- **DIRECTIONS**:
Repeat exactly the lines from the line with "Write a Blender" to the line with "return Vector(((px-CX)/CF*y, y, EYE-(py-CY)/CF*y))", including both, and leave out any pictures.
BEGIN DATA EXTRACT
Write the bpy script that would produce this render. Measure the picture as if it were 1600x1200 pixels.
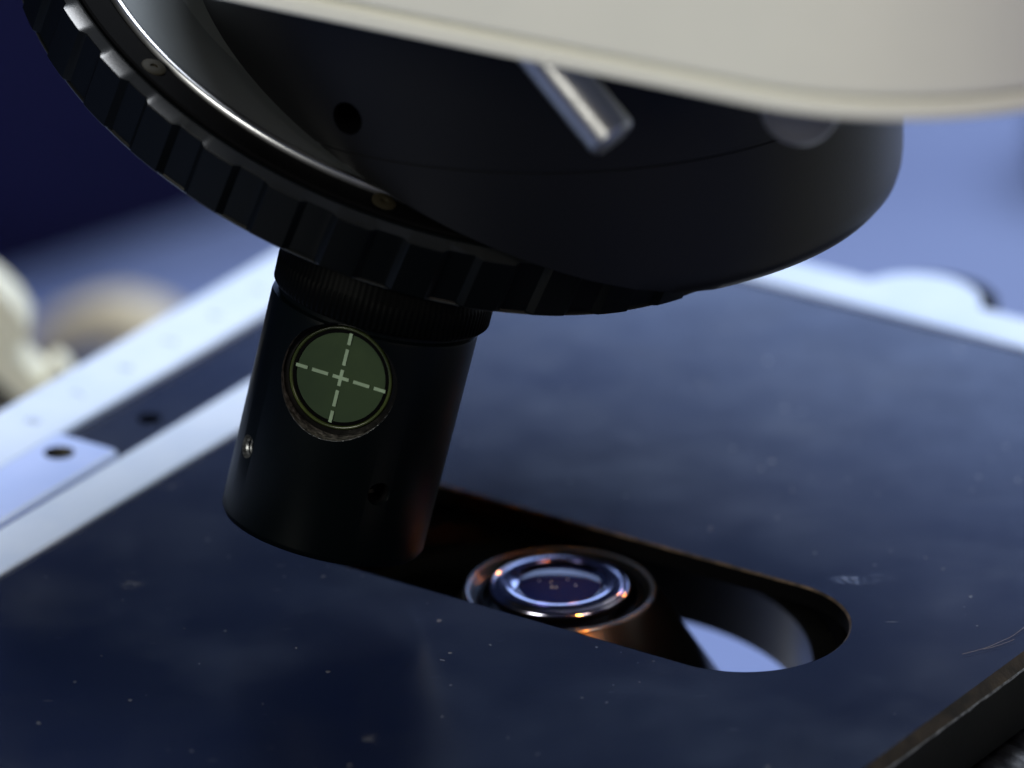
import bpy, bmesh, math, random
from mathutils import Vector, Matrix
from math import sin, cos, pi, radians, sqrt

random.seed(4)
K = 0.01                       # the scene is laid out in centimetres and built in metres
sc = bpy.context.scene
for o in list(bpy.data.objects):
    bpy.data.objects.remove(o)
V = Vector

# ------------------------------------------------------------------ camera
ELEV, ROLL, F_PX, DIST = radians(24.5), radians(0.72), 12426.0, 98.619
FW = V((0, cos(ELEV), -sin(ELEV)))
R0, U0 = V((1, 0, 0)), V((0, sin(ELEV), cos(ELEV)))
CR = R0 * cos(ROLL) - U0 * sin(ROLL)
CU = U0 * cos(ROLL) + R0 * sin(ROLL)
CAM = V((-0.5568, -88.4694, 43.6837))
cd = bpy.data.cameras.new('camera')
cam = bpy.data.objects.new('camera', cd)
sc.collection.objects.link(cam)
m = Matrix((CR, CU, -FW)).transposed().to_4x4()
m.translation = CAM * K
cam.matrix_world = m
cd.sensor_width = 36.0
cd.lens = F_PX / 1600 * 36.0
cd.clip_start, cd.clip_end = 0.05, 60.0
cd.dof.use_dof = True
cd.dof.focus_distance = 0.980
cd.dof.aperture_fstop = 10.5
sc.camera = cam

# ------------------------------------------------------------------ world and lamps
w = bpy.data.worlds.new('World')
sc.world = w
w.use_nodes = True
bg = w.node_tree.nodes['Background']
bg.inputs[0].default_value = (0.09, 0.14, 0.36, 1)
bg.inputs[1].default_value = 0.10


def area(name, loc, target, sx, sy, power, col, spread=180):
    l = bpy.data.lights.new(name, 'AREA')
    l.shape = 'RECTANGLE'
    l.size, l.size_y = sx * K, sy * K
    l.energy = power
    l.color = col
    l.spread = radians(spread)
    o = bpy.data.objects.new(name, l)
    sc.collection.objects.link(o)
    o.location = V(loc) * K
    o.rotation_euler = (V(target) - V(loc)).to_track_quat('-Z', 'Y').to_euler()
    return o


area('sheen_panel', (12.8, 25.1, 6.0), (-3, 3, 5.4), 52, 9.6, 0.40, (0.40, 0.56, 1.0))  # unseen low panel added for the blue sheen on the stage
area('overhead_light', (22, 80, 112), (0, 12, 0), 60, 50, 19.0, (0.84, 0.91, 1.0))
area('front_light', (-80, -84, 75), (0, 0, 8), 45, 45, 11.9, (1.0, 0.98, 0.87))
area('fill_light', (62, -78, 36), (0, 0, 2), 30, 30, 1.9, (1.0, 0.84, 0.72))
area('side_light', (52, 44, 4), (0, 5, 5), 30, 22, 1.9, (1.0, 1.0, 0.80))
area('left_light', (-1, 25, 62), (-5.5, 2, 7), 9, 9, 0.75, (0.92, 0.95, 1.0))
area('warm_lamp', (8.5, -13, 6.5), (0, 1.8, -0.2), 1.3, 1.3, 0.0011, (1.0, 0.24, 0.01), 8)
area('warm_lamp_back', (12, 11, 4.2), (0, 1.8, -0.2), 1.3, 1.3, 0.0006, (1.0, 0.24, 0.01), 8)
area('warm_bulb', (40, 16, 6), (0.2, -2, 8.2), 4, 4, 0.05, (1.0, 0.42, 0.12), 26)

sc.view_settings.view_transform = 'Standard'
sc.view_settings.look = 'None'
sc.view_settings.exposure = 0
sc.view_settings.gamma = 1
sc.view_settings.use_curve_mapping = False
sc.render.engine = 'CYCLES'
sc.cycles.use_denoising = True


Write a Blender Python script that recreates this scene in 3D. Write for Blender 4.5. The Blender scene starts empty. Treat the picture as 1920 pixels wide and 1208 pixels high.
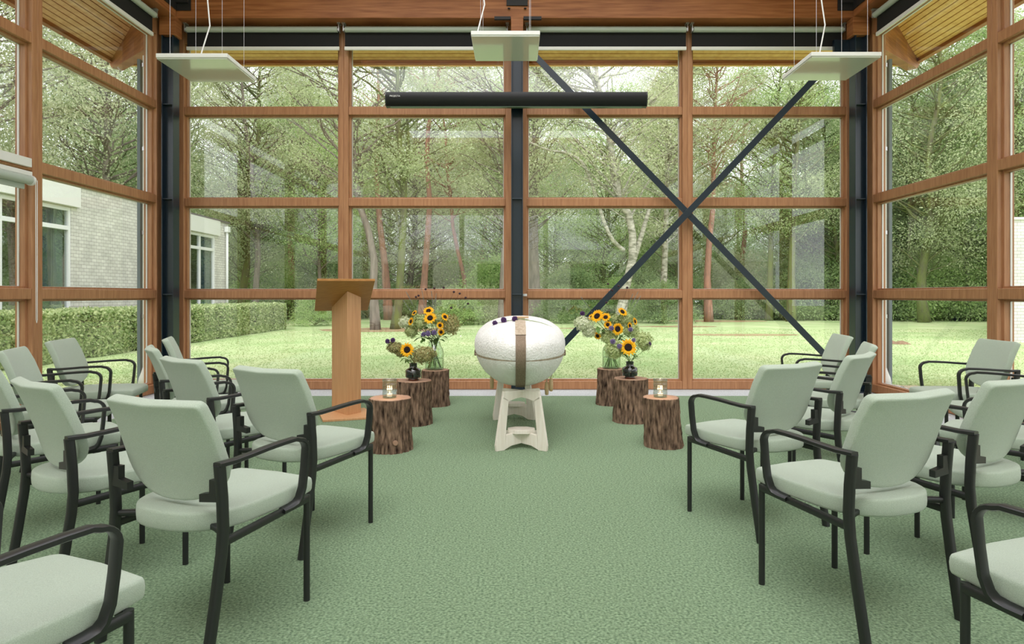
import bpy, math, random
import numpy as np
from mathutils import Vector, Matrix, noise
PI = math.pi
C = bpy.context.scene.collection
sc = bpy.context.scene

# ---------------------------------------------------------------- camera
CF, CX, CY, EYE = 1210.0, 965.0, 554.0, 1.2
cam = bpy.data.cameras.new('camera')
cam_o = bpy.data.objects.new('camera', cam); C.objects.link(cam_o)
cam_o.location = (0, 0, EYE); cam_o.rotation_euler = (PI/2, 0, 0)
cam.sensor_width = 36.0; cam.lens = CF*36.0/1920.0
cam.shift_x = -(CX-960.0)/1920.0; cam.shift_y = -(604.0-CY)/1920.0
cam.clip_start = 0.05; cam.clip_end = 400
sc.camera = cam_o
def at(px, py, y):
    """the point seen at pixel (px, py) at distance y"""
    return Vector(((px-CX)/CF*y, y, EYE-(py-CY)/CF*y))

# ---------------------------------------------------------------- sky, sun, exposure
W = bpy.data.worlds.new('sky'); sc.world = W; W.use_nodes = True
wn = W.node_tree; wn.nodes.clear()
wo = wn.nodes.new('ShaderNodeOutputWorld'); bg = wn.nodes.new('ShaderNodeBackground')
tc = wn.nodes.new('ShaderNodeTexCoord'); sx = wn.nodes.new('ShaderNodeSeparateXYZ')
cr = wn.nodes.new('ShaderNodeValToRGB')
cr.color_ramp.elements[0].position = 0.0; cr.color_ramp.elements[0].color = (0.80, 0.82, 0.86, 1)
cr.color_ramp.elements[1].position = 0.9; cr.color_ramp.elements[1].color = (1.0, 1.0, 1.03, 1)
wn.links.new(tc.outputs['Generated'], sx.inputs[0]); wn.links.new(sx.outputs['Z'], cr.inputs[0])
wn.links.new(cr.outputs[0], bg.inputs[0]); bg.inputs[1].default_value = 1.75
wn.links.new(bg.outputs[0], wo.inputs[0])
sun = bpy.data.lights.new('sun', 'SUN'); sun.energy = 1.1; sun.angle = math.radians(40); sun.color = (1.0, 0.98, 0.94)
sun_o = bpy.data.objects.new('sun', sun); C.objects.link(sun_o); sun_o.rotation_euler = (math.radians(38), math.radians(-8), 0)
sc.view_settings.view_transform = 'Standard'; sc.view_settings.look = 'None'
sc.view_settings.exposure = 0.62; sc.view_settings.gamma = 1.0; sc.view_settings.use_curve_mapping = False
try:
    sc.cycles.max_bounces = 10; sc.cycles.transparent_max_bounces = 24; sc.cycles.diffuse_bounces = 5
    sc.cycles.glossy_bounces = 4; sc.cycles.transmission_bounces = 8
except Exception: pass

# ---------------------------------------------------------------- helpers
def lin(c):
    return tuple((x/255/12.92 if x/255 <= .04045 else ((x/255+.055)/1.055)**2.4) for x in c)+(1.0,)
def tag(o, label=None, cat=None, group=None, kind=None):
    if label: o['label'] = label
    if cat: o['category'] = cat
    if group: o['group'] = group
    if kind: o['kind'] = kind
    return o
def empty(name, loc=(0, 0, 0), rz=0, label=None, cat=None, group=None):
    o = bpy.data.objects.new(name, None); C.objects.link(o)
    o.location = loc; o.rotation_euler = (0, 0, rz); o.empty_display_size = .1
    return tag(o, label, cat, group)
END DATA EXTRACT
- **RESPONSE TO THIS TASK**:
Write a Blender Python script that recreates this scene in 3D. Write for Blender 4.5. The Blender scene starts empty. Treat the picture as 1920 pixels wide and 1208 pixels high.
import bpy, math, random
import numpy as np
from mathutils import Vector, Matrix, noise
PI = math.pi
C = bpy.context.scene.collection
sc = bpy.context.scene

# ---------------------------------------------------------------- camera
CF, CX, CY, EYE = 1210.0, 965.0, 554.0, 1.2
cam = bpy.data.cameras.new('camera')
cam_o = bpy.data.objects.new('camera', cam); C.objects.link(cam_o)
cam_o.location = (0, 0, EYE); cam_o.rotation_euler = (PI/2, 0, 0)
cam.sensor_width = 36.0; cam.lens = CF*36.0/1920.0
cam.shift_x = -(CX-960.0)/1920.0; cam.shift_y = -(604.0-CY)/1920.0
cam.clip_start = 0.05; cam.clip_end = 400
sc.camera = cam_o
def at(px, py, y):
    """the point seen at pixel (px, py) at distance y"""
    return Vector(((px-CX)/CF*y, y, EYE-(py-CY)/CF*y))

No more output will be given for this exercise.